Neue Medienpartnerschaft

Als Lukas Vogelsang am 23. März 2004 das Telefon abnimmt, staunt er nicht schlecht. Bei ihm mel­det sich die Espace Media Groupe – die unter ande­rem die «Berner Zeitung» BZ und den «Bund» her­aus­gibt – und lädt ihn als Chefredaktor des Kulturmagazins «ensuite» für den näch­sten Tag zu einer Sitzung ein. Traktandum: Möglichkeiten einer Zusammenarbeit.

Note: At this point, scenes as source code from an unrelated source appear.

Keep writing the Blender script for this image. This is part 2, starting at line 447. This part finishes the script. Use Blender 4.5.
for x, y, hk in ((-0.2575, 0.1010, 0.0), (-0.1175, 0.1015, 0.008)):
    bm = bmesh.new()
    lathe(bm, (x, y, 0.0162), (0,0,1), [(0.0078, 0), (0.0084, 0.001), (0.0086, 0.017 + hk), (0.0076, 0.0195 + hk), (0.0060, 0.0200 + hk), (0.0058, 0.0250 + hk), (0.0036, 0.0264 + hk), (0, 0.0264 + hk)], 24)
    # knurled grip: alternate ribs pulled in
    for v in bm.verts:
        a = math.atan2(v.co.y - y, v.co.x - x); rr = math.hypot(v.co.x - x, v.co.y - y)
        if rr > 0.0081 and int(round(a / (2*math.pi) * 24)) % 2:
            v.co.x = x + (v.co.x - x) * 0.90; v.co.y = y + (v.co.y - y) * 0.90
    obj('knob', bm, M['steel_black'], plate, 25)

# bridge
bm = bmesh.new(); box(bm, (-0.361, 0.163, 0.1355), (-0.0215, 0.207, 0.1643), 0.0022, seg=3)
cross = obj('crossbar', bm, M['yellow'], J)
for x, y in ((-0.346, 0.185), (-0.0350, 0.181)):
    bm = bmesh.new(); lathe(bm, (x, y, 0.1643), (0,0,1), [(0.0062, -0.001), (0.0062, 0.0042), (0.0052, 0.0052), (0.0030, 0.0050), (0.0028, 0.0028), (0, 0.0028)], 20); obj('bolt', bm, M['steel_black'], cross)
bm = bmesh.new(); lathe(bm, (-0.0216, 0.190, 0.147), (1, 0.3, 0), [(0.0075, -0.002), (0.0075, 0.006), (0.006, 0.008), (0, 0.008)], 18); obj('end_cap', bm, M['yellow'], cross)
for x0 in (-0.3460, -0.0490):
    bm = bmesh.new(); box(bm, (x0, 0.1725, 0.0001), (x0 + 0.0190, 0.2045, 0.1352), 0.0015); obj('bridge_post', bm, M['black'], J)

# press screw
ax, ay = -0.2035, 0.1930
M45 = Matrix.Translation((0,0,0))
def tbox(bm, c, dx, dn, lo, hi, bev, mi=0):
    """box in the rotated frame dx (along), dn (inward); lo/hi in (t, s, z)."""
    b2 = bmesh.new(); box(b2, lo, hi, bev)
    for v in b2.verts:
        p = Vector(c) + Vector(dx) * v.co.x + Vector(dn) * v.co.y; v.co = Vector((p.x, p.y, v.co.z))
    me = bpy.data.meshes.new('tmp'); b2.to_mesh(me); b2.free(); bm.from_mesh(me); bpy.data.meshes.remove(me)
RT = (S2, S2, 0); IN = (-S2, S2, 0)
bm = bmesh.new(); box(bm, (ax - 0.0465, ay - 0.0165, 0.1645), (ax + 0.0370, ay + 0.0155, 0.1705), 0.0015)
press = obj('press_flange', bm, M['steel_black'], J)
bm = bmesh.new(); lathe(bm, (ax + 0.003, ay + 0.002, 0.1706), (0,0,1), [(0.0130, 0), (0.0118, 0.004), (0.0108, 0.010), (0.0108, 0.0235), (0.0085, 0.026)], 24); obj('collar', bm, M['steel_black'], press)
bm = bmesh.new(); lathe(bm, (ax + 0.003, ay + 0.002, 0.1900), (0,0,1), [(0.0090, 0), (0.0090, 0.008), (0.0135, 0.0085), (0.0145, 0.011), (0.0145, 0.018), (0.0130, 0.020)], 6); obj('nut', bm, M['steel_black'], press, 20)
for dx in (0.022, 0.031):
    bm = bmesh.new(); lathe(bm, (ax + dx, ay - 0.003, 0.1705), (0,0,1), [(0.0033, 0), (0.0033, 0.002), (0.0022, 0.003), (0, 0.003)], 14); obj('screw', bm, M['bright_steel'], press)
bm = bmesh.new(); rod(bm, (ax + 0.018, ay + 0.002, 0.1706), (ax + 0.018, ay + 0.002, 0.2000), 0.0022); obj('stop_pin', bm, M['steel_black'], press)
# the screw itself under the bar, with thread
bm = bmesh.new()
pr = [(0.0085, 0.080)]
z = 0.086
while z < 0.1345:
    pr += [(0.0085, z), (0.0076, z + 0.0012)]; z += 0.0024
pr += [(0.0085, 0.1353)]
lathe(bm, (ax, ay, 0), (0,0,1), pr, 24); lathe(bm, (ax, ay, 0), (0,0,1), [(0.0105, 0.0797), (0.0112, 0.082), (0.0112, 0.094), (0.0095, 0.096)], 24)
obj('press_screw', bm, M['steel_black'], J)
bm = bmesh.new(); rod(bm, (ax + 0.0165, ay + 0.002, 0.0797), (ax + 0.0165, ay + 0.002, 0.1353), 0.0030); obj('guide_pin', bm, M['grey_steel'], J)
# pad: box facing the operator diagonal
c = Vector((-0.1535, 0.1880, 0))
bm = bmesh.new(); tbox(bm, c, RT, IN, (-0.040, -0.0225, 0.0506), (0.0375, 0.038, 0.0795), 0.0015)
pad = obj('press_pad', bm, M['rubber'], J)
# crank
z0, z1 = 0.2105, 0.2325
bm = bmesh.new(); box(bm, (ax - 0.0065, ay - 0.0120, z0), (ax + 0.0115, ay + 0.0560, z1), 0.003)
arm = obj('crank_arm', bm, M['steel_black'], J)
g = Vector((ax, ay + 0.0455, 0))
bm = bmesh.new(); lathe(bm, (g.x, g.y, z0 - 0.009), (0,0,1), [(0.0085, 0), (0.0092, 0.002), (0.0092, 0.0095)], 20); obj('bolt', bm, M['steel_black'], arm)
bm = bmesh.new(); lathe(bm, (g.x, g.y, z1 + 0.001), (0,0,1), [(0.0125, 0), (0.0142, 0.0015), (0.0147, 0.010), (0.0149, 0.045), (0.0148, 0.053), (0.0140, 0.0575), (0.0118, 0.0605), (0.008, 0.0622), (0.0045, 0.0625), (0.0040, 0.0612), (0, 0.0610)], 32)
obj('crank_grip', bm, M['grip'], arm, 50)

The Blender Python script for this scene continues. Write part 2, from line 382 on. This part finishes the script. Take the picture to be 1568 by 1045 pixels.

Die geplan­te Kulturagenda

Vogelsang ist ein inter­es­san­ter Mann, weil er etwas tut, das man in Bern eigent­lich gar nicht kann: Er macht ein Ausgehmagazin, obschon in Bern der Markt klein und das Inserateaufkommen zur­zeit unbe­deu­tend ist. Das war nicht immer so: In bes­se­ren Jahren hat­ten sich die BZ mit dem «Nonstopp» und der «Bund» mit der «Berner Woche» eige­ne Kulturmagazine gelei­stet. Im April 2002 lan­cier­ten sie mit dem «Ansager» ein gemein­sa­mes Schrumpfprodukt, ein Jahr spä­ter stell­ten sie aus Spargründen auch die­ses ein.

Ende März 2003 wähl­te die Stadt Bern Christoph Reichenau zum neu­en Kultursekretär. Während es sein Vorgänger Peter J. Betts schaff­te, ein Vierteljahrhundert lang ein Gerücht zu blei­ben, misch­te Reichenau sich noch vor sei­nem offi­zi­el­len Arbeitsbeginn in die Kulturmagazin-Debatte ein. Seine Position: Ein Periodikum, in dem die kul­tu­rel­len Anlässe der Region ange­zeigt sind, ist eine Dienstleistung, die erbracht wer­den muss. Wenn sie die Privaten nicht erbrin­gen wol­len oder kön­nen, muss die Öffentlichkeit aktiv wer­den.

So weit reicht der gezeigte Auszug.